Friday, March 23, 2018

A WORLD OF WONDER



Wonder beckons our awe wherever we look, even within the tiniest crevices. Regis Nicoll comments on the orbit of the electron circling its nuclear home base:
  • Unlike the Earth, whose orbit is slowly spiraling towards the sun, the electrons in an atom are held in fixed regions. But the real mystery is why, given its positively charged nucleus and negatively charged electrons, the atom doesn't quickly self-destruct. In fact, according to the laws of electrodynamics, atomic annihilation should occur in less than a microsecond. (Salvo, 2018, 15)
What are the laws that underlie atomic stability and what gives the laws their stability? Perhaps an equally great wonder is the nature of the "particles" that comprise the atom and everything we call "matter."

They are not sticky substances that magically adhere to grow up into planets, trains and planes. In fact, we cannot even call them "substances" but rather "potentialities."

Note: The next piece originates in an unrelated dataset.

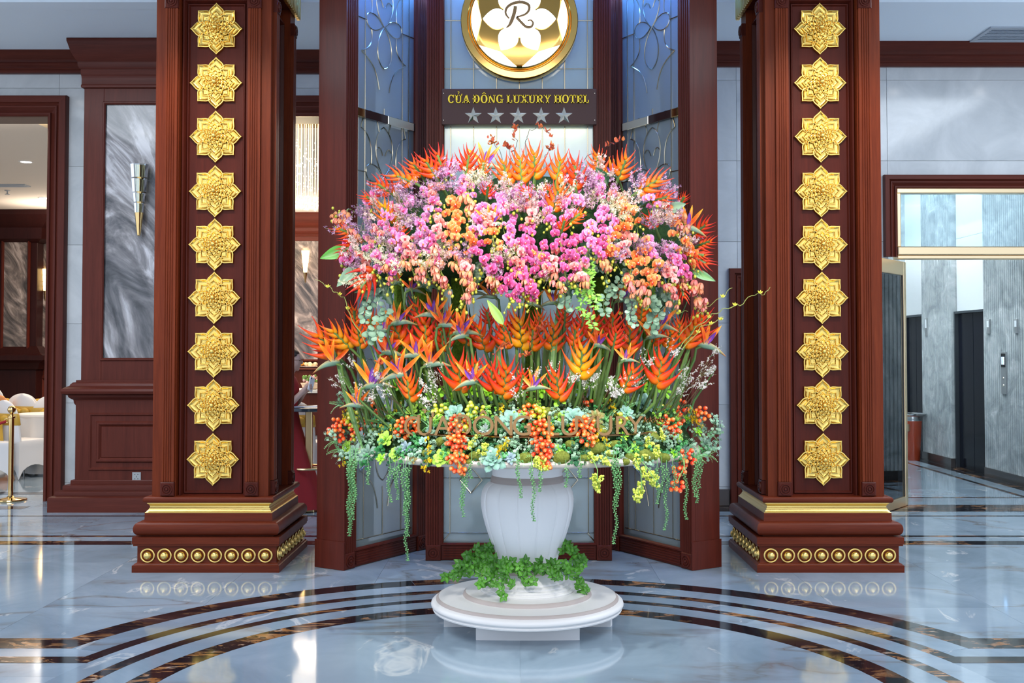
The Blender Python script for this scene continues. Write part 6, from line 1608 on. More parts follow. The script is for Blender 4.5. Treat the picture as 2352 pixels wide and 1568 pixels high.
# strap leaves and bare stems standing in the middle
strap = []
for i in range(46):
    px = R.uniform(820, 1590); Yf = AY-R.uniform(-.15, .55)*sqrt(max(.05, 1-((px-1205)/470)**2)); x = P(px, 850, Yf).x; z0 = bedz(x, Yf)-.02; h = R.uniform(.35, .72)
    m = MB(); c = R.choice([(.09, .20, .05), (.13, .27, .06), (.07, .16, .06), (.18, .30, .07)]); m.cur = c
    lean = (px-1205)/900
    if i % 3: m.tube([(0, 0, 0), (lean*h*.4, R.uniform(-.02, .02), h*.5), (lean*h+R.uniform(-.04, .04), R.uniform(-.04, .02), h)], [.009, .007, .003], 6)
    else:
        b_ = leaf_mesh(h, .016, c, lerp(c, (.3, .45, .1), .4), .08); m.merge(b_, RY(lean*.8) @ RZ(R.uniform(-.6, .6)))
    o = obj('green_stem', m, LEAF, None, 60, True); o.location = (x, Yf, z0); strap.append((o, px))
label_row(strap, 'plain green stem between slab and flower heads', 'stem', 'plain green stems between the flowers')
# eucalyptus and lime vine
def euca_mesh(c0, c1, seed, rr=.016, n=22, L=.20, pt=False):
    r = random.Random(seed); m = MB(); m.cur = (.16, .2, .1); pts = [Vector((.02*sin(i*1.1), 0, -L*i/6)) for i in range(7)]; m.tube(pts, .0018, 4)
    for i in range(n):
        t = r.uniform(.05, 1); q = Vector((.02*sin(t*6.6), 0, -L*t)); a = r.uniform(0, 2*pi); d = Vector((cos(a), -.6*abs(sin(a))-.2, r.uniform(-.5, .6))).normalized(); s = rr*r.uniform(.7, 1.15)
        n1 = Vector((r.uniform(-.6, .6), -1, r.uniform(-.2, .8))).normalized(); u = (d-n1*d.dot(n1)).normalized(); v = n1.cross(u); c = lerp(c0, c1, r.random()); ctr = q+u*s*1.5
        vs = [ctr+n1*.002]+[ctr+u*s*cos(2*pi*k/8)*(1.25 if pt and k == 0 else 1)*1.15+v*s*sin(2*pi*k/8)*(.55 if pt else .9) for k in range(8)]
        m.add(vs, [(0, k+1, (k+1) % 8+1) for k in range(8)], [lerp(c, (.6, .7, .5), .15)]+[c]*8); m.cur = (.16, .2, .1); m.add([q, q+v*.001, ctr], [(0, 1, 2)])
    return mk(m, LEAF, 180, 'leaves', True)
EU = [euca_mesh((.12, .24, .15), (.24, .40, .27), i) for i in (1, 2, 3)]; LV = [euca_mesh((.14, .42, .03), (.30, .62, .06), i, .013, 34, .22, True) for i in (4, 5)]
eu = []; lv = []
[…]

The pioneer of quantum physics, Werner Heisenberg, surprisingly stated that subatomic "particles":
  • Form a world of potentialities or possibilities rather than things or facts.
This "reality" has led Nicoll to observe:
  • ...the quantum potential is immaterial, omnipresent, omnipotent, eternal, and the ground of all being. It sounds a lot like the One who announced, "I AM," from a flaming bush on an ancient mountain. (16)
Wondrously, mere potentials have given rise to a "concrete material" world where science has been made possible.

Yet, on their most fundamental level, these potentialities seems to be mind-dependent. However, the stability and predictability of matter doesn't seem to depend on our capacious minds but on one superior Mind that give it their order. 

This, of course, is an additional and unwanted wonder for the materialist who would rather deny the existence of such a Mind.